Food News: Taco Bell Drops Kids' Meals, Stays "Edgy"
This week, amidst a summer lull in food news, Taco Bell dropped kids meals and toys from its menu, but not to appease those health-conscious parents worried about unhealthy food marketing to children. Instead the company claimed the kids meals didn't fit in with its "edgy twenty-something brand."
Whatever the reason, the move is sure to please health advocates — including First Lady Michelle Obama — who are continuing to put pressure on fast food companies to cease marketing to kids. In a recent speech to the National Council of La Raza, Michelle Obama resumed her campaign to curb junk food marketing to children (seemingly dormant for the last few years) calling on consumers to make a demand for healthier products and for companies to reevaluate their marketing strategies.

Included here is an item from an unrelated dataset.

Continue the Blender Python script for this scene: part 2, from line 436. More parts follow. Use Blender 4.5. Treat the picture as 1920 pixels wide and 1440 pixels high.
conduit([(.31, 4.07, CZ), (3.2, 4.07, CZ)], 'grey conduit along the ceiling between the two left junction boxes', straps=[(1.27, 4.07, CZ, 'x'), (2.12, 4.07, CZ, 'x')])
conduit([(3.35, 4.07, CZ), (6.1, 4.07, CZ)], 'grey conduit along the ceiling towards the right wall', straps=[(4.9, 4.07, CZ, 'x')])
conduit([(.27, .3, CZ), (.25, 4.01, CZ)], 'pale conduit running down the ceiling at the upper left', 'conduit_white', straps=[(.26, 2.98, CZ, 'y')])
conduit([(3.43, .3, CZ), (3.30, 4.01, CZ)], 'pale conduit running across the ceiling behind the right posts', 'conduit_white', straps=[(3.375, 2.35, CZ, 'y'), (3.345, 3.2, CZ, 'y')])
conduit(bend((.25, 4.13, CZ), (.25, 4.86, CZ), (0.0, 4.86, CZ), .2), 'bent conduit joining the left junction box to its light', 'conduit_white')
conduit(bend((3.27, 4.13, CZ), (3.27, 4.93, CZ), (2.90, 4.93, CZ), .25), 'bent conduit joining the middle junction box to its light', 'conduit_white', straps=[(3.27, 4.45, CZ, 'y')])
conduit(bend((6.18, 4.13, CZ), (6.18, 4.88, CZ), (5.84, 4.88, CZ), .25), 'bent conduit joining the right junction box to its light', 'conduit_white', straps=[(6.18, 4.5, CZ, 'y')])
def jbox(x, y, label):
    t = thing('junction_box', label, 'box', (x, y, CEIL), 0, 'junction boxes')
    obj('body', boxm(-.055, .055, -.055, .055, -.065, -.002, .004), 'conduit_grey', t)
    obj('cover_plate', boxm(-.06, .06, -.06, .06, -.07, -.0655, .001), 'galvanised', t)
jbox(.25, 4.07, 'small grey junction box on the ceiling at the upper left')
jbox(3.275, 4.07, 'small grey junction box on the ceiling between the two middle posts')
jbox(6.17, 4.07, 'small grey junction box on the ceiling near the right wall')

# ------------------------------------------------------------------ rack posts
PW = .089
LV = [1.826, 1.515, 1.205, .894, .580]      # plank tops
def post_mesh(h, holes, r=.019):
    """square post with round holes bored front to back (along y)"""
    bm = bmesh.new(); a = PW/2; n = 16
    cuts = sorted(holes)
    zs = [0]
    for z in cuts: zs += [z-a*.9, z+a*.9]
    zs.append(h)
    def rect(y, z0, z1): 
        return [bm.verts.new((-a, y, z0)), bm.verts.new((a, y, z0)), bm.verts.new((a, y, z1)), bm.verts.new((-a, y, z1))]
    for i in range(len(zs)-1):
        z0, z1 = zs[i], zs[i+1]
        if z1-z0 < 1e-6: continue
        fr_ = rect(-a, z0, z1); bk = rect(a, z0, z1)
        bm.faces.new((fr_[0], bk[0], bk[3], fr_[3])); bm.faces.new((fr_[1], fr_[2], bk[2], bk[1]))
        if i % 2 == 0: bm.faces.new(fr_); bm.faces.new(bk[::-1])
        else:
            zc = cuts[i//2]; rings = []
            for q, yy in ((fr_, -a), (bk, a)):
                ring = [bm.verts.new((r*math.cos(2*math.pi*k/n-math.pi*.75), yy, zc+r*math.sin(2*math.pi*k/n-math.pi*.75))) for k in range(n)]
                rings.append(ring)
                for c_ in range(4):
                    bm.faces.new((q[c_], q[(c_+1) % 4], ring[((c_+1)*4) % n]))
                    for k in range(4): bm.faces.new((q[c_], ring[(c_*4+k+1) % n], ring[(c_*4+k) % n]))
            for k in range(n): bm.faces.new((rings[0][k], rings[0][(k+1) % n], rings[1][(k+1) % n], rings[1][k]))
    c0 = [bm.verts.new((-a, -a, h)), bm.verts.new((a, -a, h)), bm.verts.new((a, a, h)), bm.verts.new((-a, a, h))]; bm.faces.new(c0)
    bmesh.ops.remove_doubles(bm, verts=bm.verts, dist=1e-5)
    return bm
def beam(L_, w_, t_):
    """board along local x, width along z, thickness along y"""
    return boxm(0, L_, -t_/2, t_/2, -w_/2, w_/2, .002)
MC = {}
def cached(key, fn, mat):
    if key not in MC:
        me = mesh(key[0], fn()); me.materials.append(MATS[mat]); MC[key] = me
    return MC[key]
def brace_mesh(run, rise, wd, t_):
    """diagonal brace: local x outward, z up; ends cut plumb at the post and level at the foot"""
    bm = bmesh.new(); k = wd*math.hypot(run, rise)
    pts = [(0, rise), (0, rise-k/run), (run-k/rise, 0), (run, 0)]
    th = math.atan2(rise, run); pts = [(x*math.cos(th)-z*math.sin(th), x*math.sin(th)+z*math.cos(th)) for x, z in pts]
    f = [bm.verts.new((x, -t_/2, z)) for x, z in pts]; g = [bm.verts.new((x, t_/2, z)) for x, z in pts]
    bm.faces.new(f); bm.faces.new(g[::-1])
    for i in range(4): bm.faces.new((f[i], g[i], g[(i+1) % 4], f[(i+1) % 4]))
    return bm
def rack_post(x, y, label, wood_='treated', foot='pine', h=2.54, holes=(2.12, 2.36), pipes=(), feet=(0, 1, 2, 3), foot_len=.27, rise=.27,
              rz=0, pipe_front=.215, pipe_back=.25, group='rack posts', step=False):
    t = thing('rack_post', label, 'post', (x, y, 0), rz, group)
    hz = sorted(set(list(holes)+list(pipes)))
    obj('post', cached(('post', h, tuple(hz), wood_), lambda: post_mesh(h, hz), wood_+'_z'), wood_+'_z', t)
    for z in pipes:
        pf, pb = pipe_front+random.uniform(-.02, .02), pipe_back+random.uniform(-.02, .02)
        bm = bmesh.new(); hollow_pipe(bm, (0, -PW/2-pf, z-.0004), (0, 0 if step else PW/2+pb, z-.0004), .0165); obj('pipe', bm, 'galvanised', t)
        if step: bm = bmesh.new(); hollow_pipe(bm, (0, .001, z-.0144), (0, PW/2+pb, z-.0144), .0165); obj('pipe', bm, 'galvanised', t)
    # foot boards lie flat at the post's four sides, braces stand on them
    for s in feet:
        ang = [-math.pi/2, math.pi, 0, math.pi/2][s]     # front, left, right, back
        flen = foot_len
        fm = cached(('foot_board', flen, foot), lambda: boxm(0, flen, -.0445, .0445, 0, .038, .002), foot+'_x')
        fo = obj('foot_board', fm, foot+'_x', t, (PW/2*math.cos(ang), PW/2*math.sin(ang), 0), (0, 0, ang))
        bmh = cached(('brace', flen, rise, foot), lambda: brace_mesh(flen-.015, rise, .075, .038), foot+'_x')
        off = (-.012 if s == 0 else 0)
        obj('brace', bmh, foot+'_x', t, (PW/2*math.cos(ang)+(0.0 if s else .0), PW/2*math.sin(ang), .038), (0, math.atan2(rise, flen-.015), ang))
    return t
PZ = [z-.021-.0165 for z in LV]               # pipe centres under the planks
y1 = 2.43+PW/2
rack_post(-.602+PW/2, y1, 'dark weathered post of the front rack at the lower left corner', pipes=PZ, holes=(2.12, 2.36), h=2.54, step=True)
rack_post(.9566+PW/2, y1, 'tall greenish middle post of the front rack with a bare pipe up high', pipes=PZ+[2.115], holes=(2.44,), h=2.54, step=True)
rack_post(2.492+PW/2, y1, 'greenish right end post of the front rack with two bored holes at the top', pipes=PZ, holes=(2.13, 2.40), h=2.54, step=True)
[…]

Meanwhile, Campbell's Soup is returning to "taste and brand-driven innovation" soup varieties (a.k.a fattier and cheesier) to improve sales. And soda companies are seeing revenues drop as consumers avoid both full-calorie sodas and diet drinks artificially sweetened by aspartame.
In other news this week:
- Restaurants grapple with how to implement "Obamacare" even with a new year-long extension.
- The government is extending its review of Shuanghui International's buyout of Smithfield Pork, which would make it the largest Chinese takeover of a U.S. company to date.
- Brazil is now home of the $30 dollar cheese pizza.
- And a New York Times op-ed argues that the U.S. will face a food crisis if new farming techniques aren't put in place in the increasingly hot Southwest.